■ Stored data ■
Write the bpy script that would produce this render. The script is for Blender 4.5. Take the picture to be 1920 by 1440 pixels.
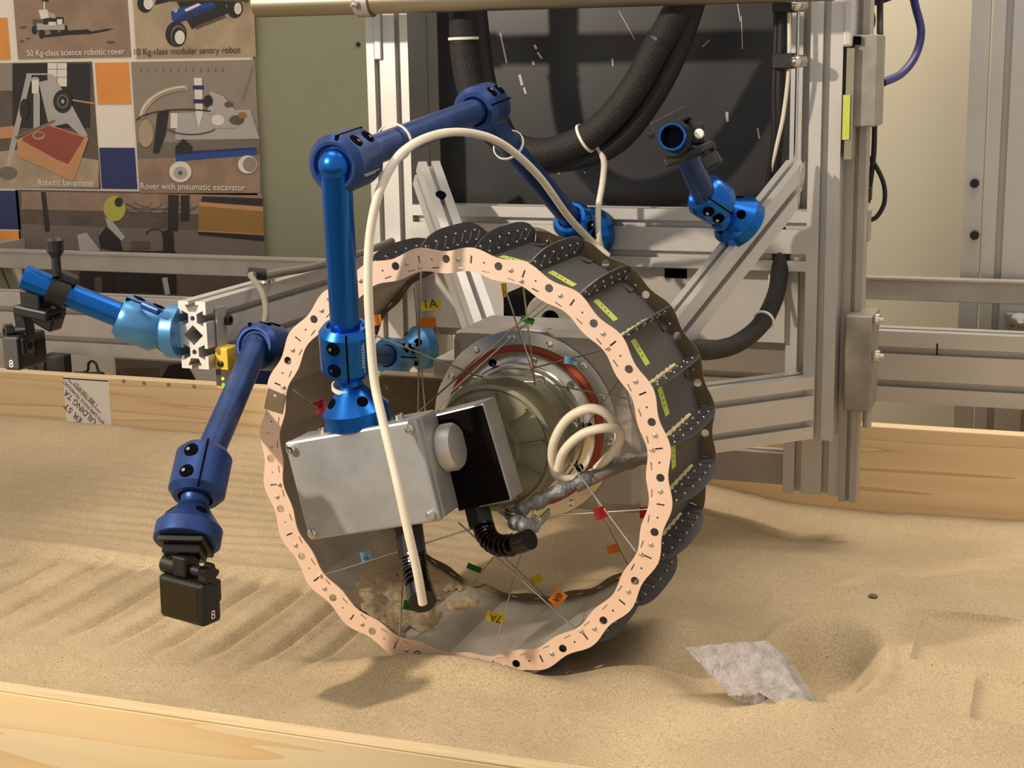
import bpy, bmesh, math, random
from mathutils import Vector, Matrix, noise
from mathutils.geometry import tessellate_polygon
for o in list(bpy.data.objects): bpy.data.objects.remove(o)
SC = bpy.context.scene
COL = SC.collection
R = math.radians
random.seed(7)

# ------------------------------------------------------------------ camera
F = 2885.0                                  # focal length in pixels of the 1920-wide frame
YAW, PITCH, ROLL = R(20.2), R(11.85), R(-0.96)
CAM = Vector((0.6726, -1.6329, 0.7326))
FWD = Vector((-math.sin(YAW)*math.cos(PITCH), math.cos(YAW)*math.cos(PITCH), -math.sin(PITCH)))
_r = Vector((math.cos(YAW), math.sin(YAW), 0)); _u = _r.cross(FWD)
RGT = math.cos(ROLL)*_r + math.sin(ROLL)*_u
UPV = -math.sin(ROLL)*_r + math.cos(ROLL)*_u
cd = bpy.data.cameras.new('camera'); cd.sensor_width = 36; cd.lens = F/1920*36; cd.clip_start = 0.02
co = bpy.data.objects.new('camera', cd); COL.objects.link(co)
mw = Matrix((RGT, UPV, -FWD)).transposed().to_4x4(); mw.translation = CAM
co.matrix_world = mw
SC.camera = co
SC.view_settings.view_transform = 'Standard'; SC.view_settings.look = 'None'
SC.view_settings.exposure = 0.0; SC.view_settings.gamma = 1.0; SC.view_settings.use_curve_mapping = False

# ------------------------------------------------------------------ light
w = bpy.data.worlds.new('room_air'); SC.world = w; w.use_nodes = True
w.node_tree.nodes['Background'].inputs[0].default_value = (1.0, 0.94, 0.86, 1)
w.node_tree.nodes['Background'].inputs[1].default_value = 0.60
def aim(o, tgt):
    o.rotation_euler = (Vector(tgt)-o.location).to_track_quat('-Z', 'Y').to_euler()
def area(name, loc, tgt, sx, sy, power, col):
    l = bpy.data.lights.new(name, 'AREA'); l.shape = 'RECTANGLE'; l.size = sx; l.size_y = sy; l.energy = power; l.color = col
    o = bpy.data.objects.new(name, l); COL.objects.link(o); o.location = loc; aim(o, tgt); return o
area('overhead_fill', (-0.6, -0.5, 2.6), (-0.4, 0.2, 0), 1.2, 0.5, 11, (1.0, 0.92, 0.81))
area('overhead_fill', (1.0, 0.4, 2.6), (0.6, 0.4, 0), 1.2, 0.5, 11, (1.0, 0.92, 0.81))
area('overhead_fill', (0.6, 1.18, 2.1), (0.45, 1.5, 0.7), 1.0, 0.25, 26, (1.0, 0.92, 0.81))  # unseen light added to brighten the back wall at the right
area('overhead_fill', (-1.3, 0.7, 2.3), (-1.3, 1.4, 0.5), 1.0, 0.3, 6, (1.0, 0.92, 0.81))  # unseen light added to lift the display board at the left
sl = bpy.data.lights.new('work_lamp', 'SPOT'); sl.energy = 250; sl.color = (1.0, 0.87, 0.71)
sl.spot_size = R(44); sl.spot_blend = 0.6; sl.shadow_soft_size = 0.05
so = bpy.data.objects.new('work_lamp', sl); COL.objects.link(so); so.location = (-1.30, -1.62, 1.50); aim(so, (-0.08, 0.35, 0.36))

# ------------------------------------------------------------------ pixel helpers (true depth is given each time)
def ray(x, y): return RGT*((x-960)/F) - UPV*((y-720)/F) + FWD
def at_y(x, y, Y): d = ray(x, y); return CAM + d*((Y-CAM.y)/d.y)
def at_x(x, y, X): d = ray(x, y); return CAM + d*((X-CAM.x)/d.x)
def at_z(x, y, Z): d = ray(x, y); return CAM + d*((Z-CAM.z)/d.z)
def at_d(x, y, D): return CAM + ray(x, y)*D

# ------------------------------------------------------------------ materials
def lin(c):
    return tuple(((v/255)/12.92 if v <= 10 else (((v/255)+.055)/1.055)**2.4) for v in c)
MATS = {}
def mat(name, rgb, rough=.5, metal=0.0, var=0.0, scale=20, bump=0.0, bscale=200, rgb2=None, stretch=None, spec=None, emit=None, coat=0):
    m = bpy.data.materials.new(name); m.use_nodes = True; nt = m.node_tree; b = nt.nodes['Principled BSDF']
    c = lin(rgb); b.inputs['Base Color'].default_value = (*c, 1); b.inputs['Roughness'].default_value = rough; b.inputs['Metallic'].default_value = metal
    if spec is not None: b.inputs['Specular IOR Level'].default_value = spec
    if coat: b.inputs['Coat Weight'].default_value = coat
    if emit:
        b.inputs['Emission Color'].default_value = (*lin(emit[0]), 1); b.inputs['Emission Strength'].default_value = emit[1]
    tc = nt.nodes.new('ShaderNodeTexCoord'); vec = tc.outputs['Object']
    if stretch:
        mp = nt.nodes.new('ShaderNodeMapping'); mp.inputs['Scale'].default_value = stretch; nt.links.new(vec, mp.inputs[0]); vec = mp.outputs[0]
    if var or rgb2:
        n = nt.nodes.new('ShaderNodeTexNoise'); n.inputs['Scale'].default_value = scale; n.inputs['Detail'].default_value = 5
        nt.links.new(vec, n.inputs['Vector'])
        cr = nt.nodes.new('ShaderNodeValToRGB'); cr.color_ramp.elements[0].position = .33; cr.color_ramp.elements[1].position = .67
        if rgb2: a, z = lin(rgb), lin(rgb2)
        else: a = tuple(v*(1-var) for v in c); z = tuple(min(1, v*(1+var)) for v in c)
        cr.color_ramp.elements[0].color = (*a, 1); cr.color_ramp.elements[1].color = (*z, 1)
        nt.links.new(n.outputs['Fac'], cr.inputs[0]); nt.links.new(cr.outputs[0], b.inputs['Base Color'])
    if bump:
        n2 = nt.nodes.new('ShaderNodeTexNoise'); n2.inputs['Scale'].default_value = bscale; n2.inputs['Detail'].default_value = 4
        nt.links.new(vec, n2.inputs['Vector'])
        bp = nt.nodes.new('ShaderNodeBump'); bp.inputs['Strength'].default_value = bump; bp.inputs['Distance'].default_value = .002
        nt.links.new(n2.outputs['Fac'], bp.inputs['Height']); nt.links.new(bp.outputs[0], b.inputs['Normal'])
    MATS[name] = m; return m
mat('alu', (198, 194, 188), .42, .55, .06, 8, 0, rgb2=None)
mat('alu_dull', (176, 168, 158), .5, .5, .08, 14)
mat('alu_box', (172, 173, 173), .42, .6, .12, 22, .15, 60)
mat('steel_plate', (150, 144, 134), .45, .6, .14, 30)
mat('machined', (205, 200, 190), .22, 1.0, .05, 6)
mat('chrome', (220, 215, 205), .15, 1.0)
mat('wire', (200, 195, 185), .25, 1.0)
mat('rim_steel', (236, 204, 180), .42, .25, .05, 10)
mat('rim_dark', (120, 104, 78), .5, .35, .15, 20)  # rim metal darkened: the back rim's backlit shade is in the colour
mat('skin_dark', (70, 66, 65), .5, .35, .16, 14)
mat('skin_lit', (176, 168, 156), .38, .5, .12, 18)  # inside of the tread skin, bounced light put into the colour
mat('fin_dark', (70, 67, 72), .45, .4, .14, 30)
mat('rivet', (205, 195, 180), .3, .9)
mat('bead', (205, 188, 140), .85, 0, .12, 60, .5, 150)
mat('blue', (28, 100, 186), .27, .85, .05, 8)
mat('blue_dusty', (40, 66, 120), .40, .6, .22, 40, stretch=(1, 1, .25))
mat('cut_alu', (250, 246, 238), .48, 1.0)  # cut metal whitened so the lamp's glare sits in the colour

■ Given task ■
Repeat the listing above exactly from its first line to the line containing "random.seed(7)", both included, and omit the pictures.

■ The answer ■
Write the bpy script that would produce this render. The script is for Blender 4.5. Take the picture to be 1920 by 1440 pixels.
import bpy, bmesh, math, random
from mathutils import Vector, Matrix, noise
from mathutils.geometry import tessellate_polygon
for o in list(bpy.data.objects): bpy.data.objects.remove(o)
SC = bpy.context.scene
COL = SC.collection
R = math.radians
random.seed(7)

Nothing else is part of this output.